[R] How do I get my IT department to "bless" R?

Murray Cooper myrmail at earthlink.net
Mon Feb 2 04:29:58 CET 2009

I was about to post a similar reply.
Stavros's reply was very eloquent and should be taken to heart!

Murray M Cooper, Ph.D.
Richland Statistics
9800 N 24th St
Richland, MI, USA 49083
Mail: richstat at earthlink.net

----- Original Message ----- 
From: "Stavros Macrakis" <macrakis at alum.mit.edu>
To: <r-help at r-project.org>
Sent: Sunday, February 01, 2009 6:11 PM
Subject: Re: [R] How do I get my IT department to "bless" R?

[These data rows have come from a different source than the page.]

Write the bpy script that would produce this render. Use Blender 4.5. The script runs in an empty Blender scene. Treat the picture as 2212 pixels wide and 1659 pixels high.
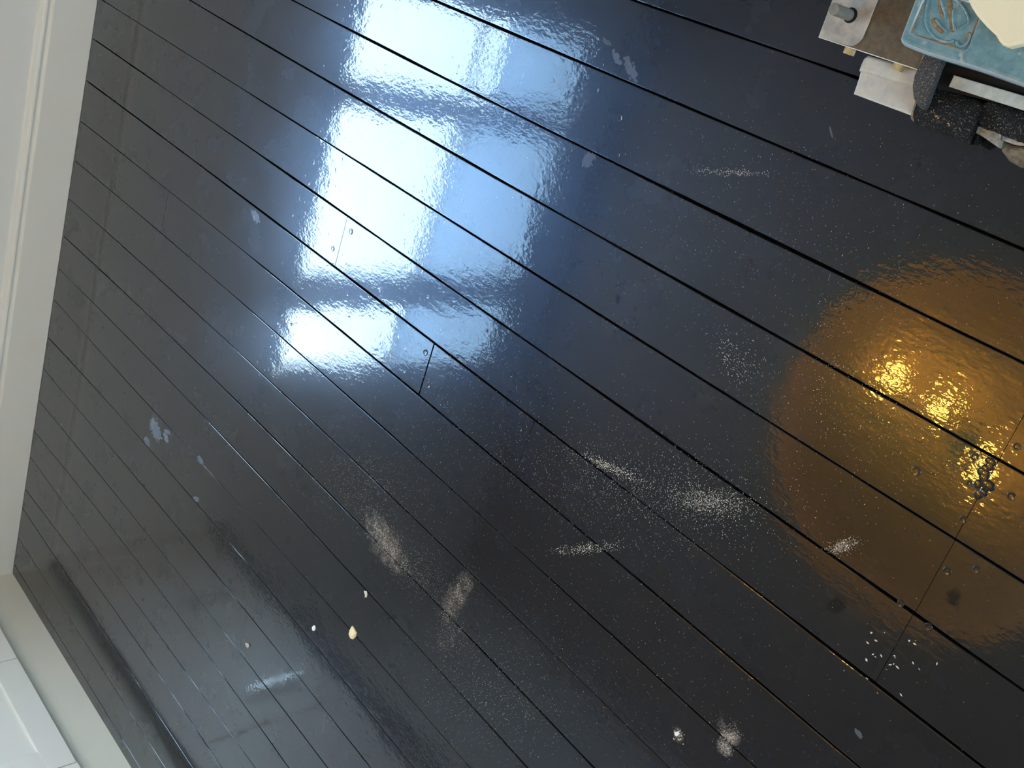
import bpy, bmesh, math, random
from mathutils import Matrix, Vector, noise as mnoise

# ------------------------------------------------------------------ measured data (metres, Z up, floor at 0)
CAM_ROWS = [[0.6412555, 0.2982592, -0.7069886], [0.4771768, -0.8765448, 0.0630204], [-0.6009108, -0.3777707, -0.7044115]]
FOCAL_PX = 2284.375
SEAMS = [[0.0, 0.0122, -0.03144, -1.3, -0.84], [0.00052, 0.007, -0.1701, -1.83, -0.5], [0.00557, 0.01802, -0.30252, -2.35, -0.43], [0.00442, 0.01316, -0.43926, -2.85, -0.36], [0.0003, 0.00181, -0.57655, -3.36, -0.29], [-0.0009, -0.0046, -0.71251, -3.37, -0.22], [-0.00319, -0.01275, -0.84992, -3.41, -0.21], [-0.00626, -0.02458, -0.9898, -3.4, -0.4], [-0.00849, -0.03318, -1.12859, -3.4, -0.5], [-0.01025, -0.03881, -1.26283, -3.41, -0.64], [-0.0129, -0.0485, -1.40055, -3.38, -0.77], [-0.01169, -0.04769, -1.53301, -3.39, -0.91], [-0.01249, -0.04713, -1.65959, -2.78, -1.04], [-0.01961, -0.08404, -1.83464, -3.42, -1.19], [-0.01372, -0.05267, -1.92552, -3.29, -1.31], [-0.01376, -0.05413, -2.0592, -3.4, -1.48], [-0.02554, -0.11201, -2.25193, -3.38, -1.59], [0.0, 0.01041, -2.24259, -3.39, -1.72], [-0.03235, -0.1509, -2.56309, -3.38, -1.86], [0.0, -0.01373, -2.54644, -2.68, -2.03]]
DUST = [[-1.4905, -1.3397, 0.0671, -0.0249, -0.0277, -0.0324, 0.75, 420, 0.8], [-1.5878, -1.2584, 0.1876, 0.0341, -0.0662, -0.123, 0.1, 900, 0.7], [-0.7758, -0.7611, 0.063, 0.0282, -0.0004, -0.0251, 0.3, 700, 0.8], [-0.9857, -0.821, 0.0651, 0.0146, -0.0023, -0.0106, 0.35, 260, 1.0], [-0.9721, -0.9951, 0.063, 0.0524, 0.0077, -0.0054, 0.3, 240, 0.9], [-0.5361, -0.6864, 0.0152, 0.0175, 0.0065, -0.006, 0.55, 170, 0.8], [-1.2342, -1.3093, 0.0104, 0.0696, 0.0277, 0.0108, 0.65, 240, 0.7], [-1.2108, -1.3968, 0.0301, 0.0491, 0.036, -0.028, 0.4, 200, 0.6], [-0.5598, -1.1015, 0.0129, -0.001, -0.0061, -0.0151, 0.95, 90, 0.7], [-0.5597, -1.1248, 0.0119, -0.0051, -0.0061, -0.011, 0.95, 80, 0.7], [-0.5698, -1.0915, 0.0194, -0.01, -0.0098, -0.0183, 0.5, 50, 0.6], [-0.645, -1.1741, 0.0099, -0.0065, -0.0052, -0.008, 0.8, 14, 1.6], [-0.9827, -0.2453, 0.0624, 0.021, 0.0006, -0.0054, 0.22, 130, 0.7], [-1.0692, -1.4412, 0.1728, 0.0133, -0.0793, -0.1482, 0.07, 800, 0.7], [-0.8939, -0.8133, 0.229, 0.0927, -0.0207, -0.105, 0.06, 1300, 0.7], [-1.3701, -1.3302, 0.104, -0.0004, -0.0276, -0.0591, 0.22, 420, 0.7], [-0.6065, -0.4623, 0.1519, -0.0062, -0.0211, -0.1112, 0, 450, 0.7], [-0.9224, -1.1408, 0.3985, 0.1551, -0.09, -0.2898, 0, 700, 0.7], [-0.8343, -0.3035, 0.3245, 0.0277, -0.0601, -0.1938, 0, 600, 0.6], [-1.3056, -0.9286, 0.3629, 0.0941, -0.0757, -0.1853, 0, 700, 0.7], [-0.3945, -0.7924, 0.0454, -0.0027, -0.015, -0.044, 0, 14, 2.2], [-0.8335, -0.5182, 0.0515, -0.0244, -0.0172, -0.0266, 0.12, 160, 0.8], [-1.7085, -1.9869, 0.5484, 0.19, -0.0847, -0.4203, 0, 150, 0.6], [-2.7091, -1.222, 0.6099, -0.1282, -0.1777, -0.4071, 0, 120, 0.8]]
MARKS = [[-2.5782, -1.6706, 0.0361, -0.0183, -0.0212, -0.0207, 0.5], [-2.5124, -1.6597, 0.0164, -0.0098, -0.0097, -0.0074, 0.6], [-2.511, -1.6394, 0.0158, -0.0004, -0.0122, -0.0088, 0.5], [-2.6119, -1.7354, 0.0197, -0.0083, -0.0124, -0.0108, 0.4], [-2.308, -1.6136, 0.0161, -0.0043, -0.0111, -0.0084, 0.4], [-2.2854, -1.7349, 0.017, 0.0013, -0.0078, -0.0099, 0.4], [-1.2937, -0.1473, 0.0145, -0.0107, -0.0066, -0.0036, 0.35], [-1.2544, -0.1563, 0.0198, -0.0171, -0.0094, -0.0045, 0.35], [-1.2784, -0.3319, 0.0097, 0.016, 0.0128, -0.0033, 0.3], [-0.3816, -0.9338, 0.0074, -0.0029, -0.0014, -0.0041, 0.35], [-1.329, -0.1283, 0.0112, -0.0035, -0.0039, -0.0044, 0.25], [-2.2985, -0.8603, 0.023, -0.0086, -0.0082, -0.0098, 0.6], [-0.8383, -0.1269, 0.0059, -0.0067, -0.0011, -0.0011, 0.3]]
DULL = [[-0.5018, -0.7756, 0.014, 0.0034, -0.0004, -0.0167], [-1.1045, -0.5349, 0.0059, -0.0074, -0.0055, -0.0035], [-0.3601, -0.6534, 0.01, 0.0008, 0.0006, -0.0129]]
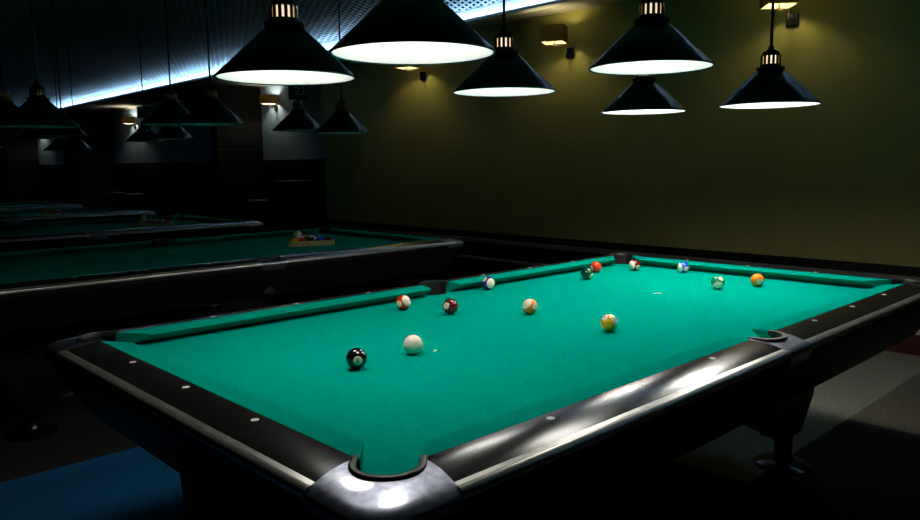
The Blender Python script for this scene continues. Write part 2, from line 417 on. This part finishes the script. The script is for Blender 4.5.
def add_spots(ball, num):
    for sgn in (1, -1):
        m = MB(); A = math.radians(25); R_ = BR * 1.004; n = 28; vs = [(sgn*R_, 0, 0)]; fs = []
        for k in range(1, 5):
            for i in range(n):
                t = A*k/4; vs.append((sgn*R_*math.cos(t), R_*math.sin(t)*math.cos(2*PI*i/n), R_*math.sin(t)*math.sin(2*PI*i/n)))
        for i in range(n): fs.append((0, 1 + i, 1 + (i+1) % n))
        for k in range(3):
            for i in range(n):
                j = (i+1) % n; fs.append((1+k*n+i, 1+(k+1)*n+i, 1+(k+1)*n+j, 1+k*n+j))
        sp = m.add(vs, fs).build('number_spot', M['cream'], ball, smooth=True, angle=180)
        vs, fs = text_tris(str(num), .0175 if num < 10 else .0135)
        R2 = BR * 1.010
        pts = [(sgn*math.sqrt(max(R2*R2 - x*x - y*y, 0)), sgn*x, y) for x, y, _ in vs]
        MB().add(pts, fs).build('numeral', M['ink'], sp)

def view_dir(pos, ox, oy):
    tc = (CPOS - pos).normalized(); r_ = CR - tc*CR.dot(tc); r_.normalize(); u = tc.cross(r_)
    k = math.hypot(ox, oy); w = math.sqrt(max(0, 1 - min(k, .999)**2))
    return (r_*ox - u*oy + tc*w).normalized()

BZ = RT + BED + BR
balls = [  # number, x, y, spot offset on the disc, stripe-pole offset, label
    (8, .360, .602, (.12, .21), None, 'black ball with a pale number eight, left of the white cue ball'),
    (0, .567, .613, (0, 0), None, 'plain creamy white cue ball standing right of the black ball'),
    (11, .972, 1.149, None, (.68, -.40), 'red and white striped ball left of the maroon ball, near the far side pocket'),
    (7, 1.038, .962, (-.58, -.10), None, 'solid dark maroon ball with its number turned left, below the far side pocket'),
    (12, 1.519, 1.238, (-.46, -.58), (.62, .06), 'purple and white striped ball touching the far long cushion'),
    (13, 1.234, .752, (.76, .05), (-.60, -.56), 'orange and white striped ball in the middle of the table, white side to the left'),
    (9, 1.196, .383, (-.66, -.58), (.86, -.42), 'yellow and white striped ball nearest the long right rail'),
    (6, 2.035, 1.098, (.74, .42), None, 'solid dark green ball just in front of the bright red ball'),
    (3, 2.243, 1.200, (-.85, .15), None, 'solid bright red ball just behind the dark green ball'),
    (15, 2.43, 1.101, (.45, .40), (-.74, .05), 'maroon red and white striped ball beside the far corner pocket'),
    (10, 2.525, .884, (.80, .28), (-.88, .14), 'blue and white striped ball resting by the far short cushion'),
    (14, 2.19, .529, (.5, -.58), (.05, .72), 'green and white striped ball left of the solid orange ball'),
    (5, 2.367, .439, (.38, .30), None, 'solid orange ball with number five, rightmost on the bright table'),
]
for num, x, y, sp, ax, lab in balls:
    pos = Vector((x, y, BZ))
    o = sphere_mesh('cue_ball' if num == 0 else 'pool_ball', BM[num]); o.location = pos
    tag(o, lab, 'ball', 'balls on the bright table')
    if num:
        if ax:
            a = view_dir(pos, *ax)
            if sp: s_ = view_dir(pos, *sp)
            else: s_ = a.cross(Vector((0, 0, 1)))
            s_ = (s_ - a*s_.dot(a)).normalized()
        else:
            s_ = view_dir(pos, *sp); a = Vector((0, 0, 1)); a = (a - s_*a.dot(s_)).normalized()
        y_ = a.cross(s_)
        o.rotation_euler = Matrix(((s_.x, y_.x, a.x), (s_.y, y_.y, a.y), (s_.z, y_.z, a.z))).to_euler()
        add_spots(o, num)

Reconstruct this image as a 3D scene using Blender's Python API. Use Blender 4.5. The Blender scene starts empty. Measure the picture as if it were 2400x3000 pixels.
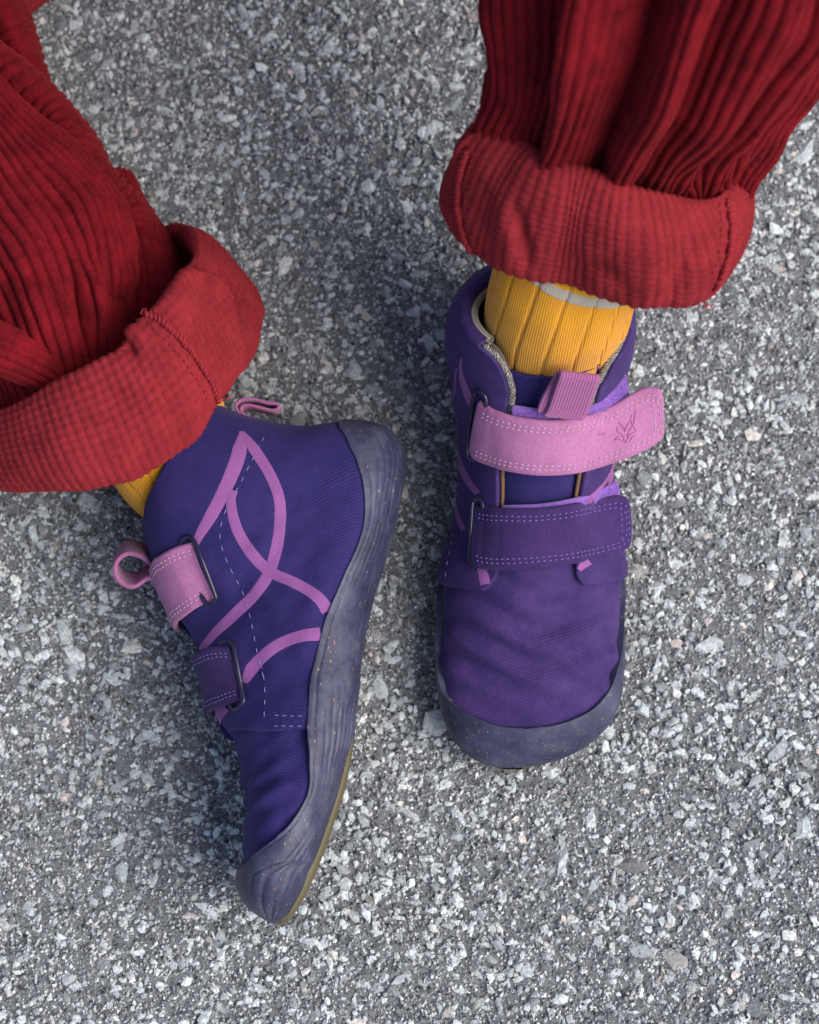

> Though there are certainly some *ir*rational reasons for IT
> departments' behavior, there are also many rational reasons that IT
> departments try to control the software running in their
> organizations.
> Condescendingly assuming that the IT department is run by idiots whose
> decisions are ruled by emotional attachments (as one correspondent
> suggested), or that they are irrationally prejudiced against free/open
> source, and that it is obvious and irrefutable that you know better
> than them (as was implied by some correspondents), may make you feel
> better, but probably won't help much.
> It also won't help much if you don't explain clearly and calmly *why*
> exactly you need to use R for your work.  You can use many kinds of
> arguments, including technical (functionality, efficiency, capacity),
> economic (no license fees), scientific-community (widely used in the
> statistics community), and so on.
> It *will* help to think a bit about some of the concerns that the IT
> department may have. Many of these concerns apply both to free/open
> software and to commercial software:
> 1) Security. They probably don't want you to install software which
> risks exposing company data to the outside world either intentionally
> or unintentionally.  For example, they probably don't want you to run
> code that mirrors your disk drive on an external server, even if it
> claims to be secured cryptographically etc.  Some companies will be
> more careful, wanting to vet any software that can open a TCP
> connection (which most non-trivial software systems, including both
> Excel and R, can).
> 2) Protection against malware (also a security issue). Some software
> which appears innocuous may contain a variety of malware.  I'm pretty
> sure that R+CRAN is free of malware, but I don't know what measures
> are taken to ensure that.
> 3) Support and maintenance. Not only do they not want to be in a
> situation where they're asked to support software they don't know,
> they certainly don't want to be responsible for bad *interactions*
> between your add-on software and the standard software.
> 4) Licensing.  Besides the question of proper use of commercial
> licenses, some licenses (notably GPL) have "contagion" clauses which
> affect other software which is linked to them.  Though this doesn't
> affect the vast majority of users of R (because they neither modify R
> nor redistribute it), your company's legal department will probably
> want to know what's going on.
> 5) Interoperability, maintainability, and continuity.  What happens
> when the user of a particular non-supported software package leaves
> the company or takes a vacation?  Who is going to take over the work
> he was doing?  If s/he's developed programs/scripts on a non-standard
> infrastructure to solve business problems, do the solutions leave as
> soon as he's out of the building?
> Even if the IT department *is* behaving irrationally, responding
> irrationally yourself probably won't help your cause.